I'm trying to detach, we had another fight last night where i got called a bad father because i don't do anything around the house before my kids arrive for visitation weekend.

i was doing so well to detach till then, i have spent so many years beating myself up for not being a good father, even tho i am a good father i used always thought that i should be doing more for them.

when she called me a bad father i couldnt detach anymore.
i got accused of doing nothign around the house.
i tried to keep my voice calm and quiet but its not easy.
she made these points about how bad i am.
then the kicker was when i said that i keep the kids away from the door to play quietly while she sleeps in the mornings, and how they shouldnt feel that way because its their home and they should be comfortable.

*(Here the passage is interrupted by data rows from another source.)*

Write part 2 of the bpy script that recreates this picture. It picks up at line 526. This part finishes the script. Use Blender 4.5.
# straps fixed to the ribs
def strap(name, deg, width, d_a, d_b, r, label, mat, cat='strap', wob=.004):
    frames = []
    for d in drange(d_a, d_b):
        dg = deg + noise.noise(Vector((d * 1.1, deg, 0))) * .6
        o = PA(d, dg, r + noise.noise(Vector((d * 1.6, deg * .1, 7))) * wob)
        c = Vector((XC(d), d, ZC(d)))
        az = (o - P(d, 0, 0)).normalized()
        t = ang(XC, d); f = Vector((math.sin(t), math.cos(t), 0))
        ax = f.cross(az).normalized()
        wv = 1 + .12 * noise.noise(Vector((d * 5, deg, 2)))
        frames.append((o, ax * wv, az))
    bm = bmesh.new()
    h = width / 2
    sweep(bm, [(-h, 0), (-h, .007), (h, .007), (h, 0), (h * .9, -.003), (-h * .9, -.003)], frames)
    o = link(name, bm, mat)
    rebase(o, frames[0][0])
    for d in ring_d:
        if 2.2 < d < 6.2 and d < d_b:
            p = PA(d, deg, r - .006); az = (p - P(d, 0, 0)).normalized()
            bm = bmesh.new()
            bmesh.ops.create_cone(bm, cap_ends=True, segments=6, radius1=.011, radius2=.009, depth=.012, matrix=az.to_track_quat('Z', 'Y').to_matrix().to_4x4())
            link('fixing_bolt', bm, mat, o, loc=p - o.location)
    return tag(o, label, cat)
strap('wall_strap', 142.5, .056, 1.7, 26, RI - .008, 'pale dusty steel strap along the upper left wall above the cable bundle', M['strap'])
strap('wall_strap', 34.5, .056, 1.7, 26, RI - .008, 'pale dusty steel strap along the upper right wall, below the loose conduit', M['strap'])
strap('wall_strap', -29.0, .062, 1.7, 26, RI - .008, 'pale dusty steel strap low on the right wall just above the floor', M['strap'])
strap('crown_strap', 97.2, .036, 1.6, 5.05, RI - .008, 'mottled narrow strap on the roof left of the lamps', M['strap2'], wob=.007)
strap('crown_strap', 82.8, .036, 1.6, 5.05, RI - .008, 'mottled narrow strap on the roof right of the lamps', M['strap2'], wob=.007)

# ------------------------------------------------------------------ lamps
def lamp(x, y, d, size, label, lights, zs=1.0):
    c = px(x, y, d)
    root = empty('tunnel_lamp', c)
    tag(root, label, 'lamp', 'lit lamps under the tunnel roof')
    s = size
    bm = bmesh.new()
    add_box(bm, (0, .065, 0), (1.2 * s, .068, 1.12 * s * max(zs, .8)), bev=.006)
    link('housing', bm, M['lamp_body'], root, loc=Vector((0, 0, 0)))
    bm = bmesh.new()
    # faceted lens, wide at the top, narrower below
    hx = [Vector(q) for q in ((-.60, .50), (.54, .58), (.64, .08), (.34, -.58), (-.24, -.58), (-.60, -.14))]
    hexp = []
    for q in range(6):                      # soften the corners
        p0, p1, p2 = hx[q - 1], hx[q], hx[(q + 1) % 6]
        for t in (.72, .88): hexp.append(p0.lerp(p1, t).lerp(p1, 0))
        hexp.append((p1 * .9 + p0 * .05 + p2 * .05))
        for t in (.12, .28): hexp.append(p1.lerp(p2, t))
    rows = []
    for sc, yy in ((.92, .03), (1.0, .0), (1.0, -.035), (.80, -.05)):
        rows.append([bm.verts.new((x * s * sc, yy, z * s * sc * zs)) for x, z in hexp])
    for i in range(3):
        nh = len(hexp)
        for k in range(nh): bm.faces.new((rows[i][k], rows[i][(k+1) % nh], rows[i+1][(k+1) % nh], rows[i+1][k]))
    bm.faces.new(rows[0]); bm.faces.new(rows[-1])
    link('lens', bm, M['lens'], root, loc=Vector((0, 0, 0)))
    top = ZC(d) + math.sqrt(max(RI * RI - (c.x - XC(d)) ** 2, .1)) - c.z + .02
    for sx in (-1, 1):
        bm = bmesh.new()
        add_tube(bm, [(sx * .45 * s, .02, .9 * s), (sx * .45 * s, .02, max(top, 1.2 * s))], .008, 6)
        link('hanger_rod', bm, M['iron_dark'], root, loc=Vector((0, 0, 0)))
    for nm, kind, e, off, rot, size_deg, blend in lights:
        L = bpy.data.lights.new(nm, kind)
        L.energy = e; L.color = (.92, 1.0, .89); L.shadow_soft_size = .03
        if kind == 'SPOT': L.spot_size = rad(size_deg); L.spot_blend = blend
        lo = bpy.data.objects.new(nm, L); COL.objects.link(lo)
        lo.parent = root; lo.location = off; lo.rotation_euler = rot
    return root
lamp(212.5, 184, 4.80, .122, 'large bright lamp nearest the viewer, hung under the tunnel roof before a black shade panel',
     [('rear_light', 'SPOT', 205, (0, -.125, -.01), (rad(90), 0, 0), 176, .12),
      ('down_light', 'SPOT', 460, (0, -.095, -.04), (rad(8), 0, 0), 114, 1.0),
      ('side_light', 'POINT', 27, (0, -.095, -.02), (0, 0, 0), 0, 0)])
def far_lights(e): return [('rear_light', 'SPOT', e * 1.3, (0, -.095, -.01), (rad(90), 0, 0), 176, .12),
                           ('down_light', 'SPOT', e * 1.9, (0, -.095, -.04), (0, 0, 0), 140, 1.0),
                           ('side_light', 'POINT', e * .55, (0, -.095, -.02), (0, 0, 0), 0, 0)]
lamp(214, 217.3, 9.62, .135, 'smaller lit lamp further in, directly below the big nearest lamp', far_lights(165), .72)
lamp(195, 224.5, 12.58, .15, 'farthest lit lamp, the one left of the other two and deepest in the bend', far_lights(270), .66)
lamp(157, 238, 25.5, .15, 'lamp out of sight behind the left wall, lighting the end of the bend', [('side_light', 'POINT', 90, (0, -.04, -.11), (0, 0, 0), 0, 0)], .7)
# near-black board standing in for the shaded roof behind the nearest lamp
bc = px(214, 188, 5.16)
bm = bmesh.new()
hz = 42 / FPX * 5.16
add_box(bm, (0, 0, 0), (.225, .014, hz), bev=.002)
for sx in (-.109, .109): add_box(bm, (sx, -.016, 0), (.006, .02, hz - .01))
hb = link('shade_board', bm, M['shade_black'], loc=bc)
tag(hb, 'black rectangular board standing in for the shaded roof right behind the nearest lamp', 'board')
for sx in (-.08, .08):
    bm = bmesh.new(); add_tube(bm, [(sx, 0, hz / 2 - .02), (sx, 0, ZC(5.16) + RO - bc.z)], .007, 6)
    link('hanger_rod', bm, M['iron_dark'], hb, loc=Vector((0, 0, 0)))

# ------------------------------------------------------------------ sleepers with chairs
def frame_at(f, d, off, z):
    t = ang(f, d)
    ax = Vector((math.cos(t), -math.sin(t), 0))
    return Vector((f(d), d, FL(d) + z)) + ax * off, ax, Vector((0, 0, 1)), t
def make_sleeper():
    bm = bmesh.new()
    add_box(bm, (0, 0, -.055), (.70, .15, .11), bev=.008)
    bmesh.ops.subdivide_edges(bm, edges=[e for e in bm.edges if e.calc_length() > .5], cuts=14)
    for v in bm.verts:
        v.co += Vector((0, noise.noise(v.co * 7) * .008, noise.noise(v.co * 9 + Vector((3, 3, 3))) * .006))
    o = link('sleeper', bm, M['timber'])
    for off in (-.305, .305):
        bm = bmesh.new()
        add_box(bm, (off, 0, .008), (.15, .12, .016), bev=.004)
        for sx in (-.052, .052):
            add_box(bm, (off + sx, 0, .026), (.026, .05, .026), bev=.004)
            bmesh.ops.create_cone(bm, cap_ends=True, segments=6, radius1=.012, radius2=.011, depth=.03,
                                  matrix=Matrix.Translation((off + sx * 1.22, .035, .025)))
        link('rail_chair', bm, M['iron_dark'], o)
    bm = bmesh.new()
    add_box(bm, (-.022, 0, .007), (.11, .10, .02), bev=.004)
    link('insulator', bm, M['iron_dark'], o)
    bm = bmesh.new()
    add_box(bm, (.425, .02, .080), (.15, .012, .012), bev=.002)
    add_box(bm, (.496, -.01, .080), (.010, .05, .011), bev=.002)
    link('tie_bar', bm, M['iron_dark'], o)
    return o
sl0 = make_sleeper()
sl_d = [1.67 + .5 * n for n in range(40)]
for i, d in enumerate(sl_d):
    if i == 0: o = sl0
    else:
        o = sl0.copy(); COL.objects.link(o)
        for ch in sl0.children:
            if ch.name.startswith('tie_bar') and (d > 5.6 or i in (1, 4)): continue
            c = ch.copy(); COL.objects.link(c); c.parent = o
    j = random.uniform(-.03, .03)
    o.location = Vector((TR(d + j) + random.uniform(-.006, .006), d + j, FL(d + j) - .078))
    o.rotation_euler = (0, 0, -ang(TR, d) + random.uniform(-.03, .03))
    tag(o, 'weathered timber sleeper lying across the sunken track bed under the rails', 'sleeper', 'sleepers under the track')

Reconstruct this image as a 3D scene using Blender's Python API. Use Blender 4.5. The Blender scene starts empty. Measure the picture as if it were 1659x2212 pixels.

then it was "how is it their home, they are only here 2 nights a fortnight"
that was when i wouldnt let her put me down so much.
"shouldnt they be comfortable and loved here?"
"shouldnt they feel that this is their home?"
"so if they should feel that way then how is this not their home"
then i stood my ground on not doing anything around the house.
things like i make sure there is food in the house, that dishes are done that i get lunch for work that the washing gets done. that we both have what we need that bills are paid when they are in my control.

i was proud of myself for standing my ground and not letting her push me around.
then silence.
"you're mean" is what she said.
i didnt take the bait i was over it i said what i needed to say and told her im not prolonging the aurgument.

im starting to set limits for myself.

I told her that the alcohol needs to stop.
which of course brought the responce." so the only reason we are fighting is because im drunk" (paraphrase)

no but i know it has a great deal to do with it.

silence.

this needs to stop,

im over being asked the same question 5 times in 10 minutes.
im over her not being able to remember our first kiss but know with absolution word for word what i said (true or not she KNOWS) to suit her.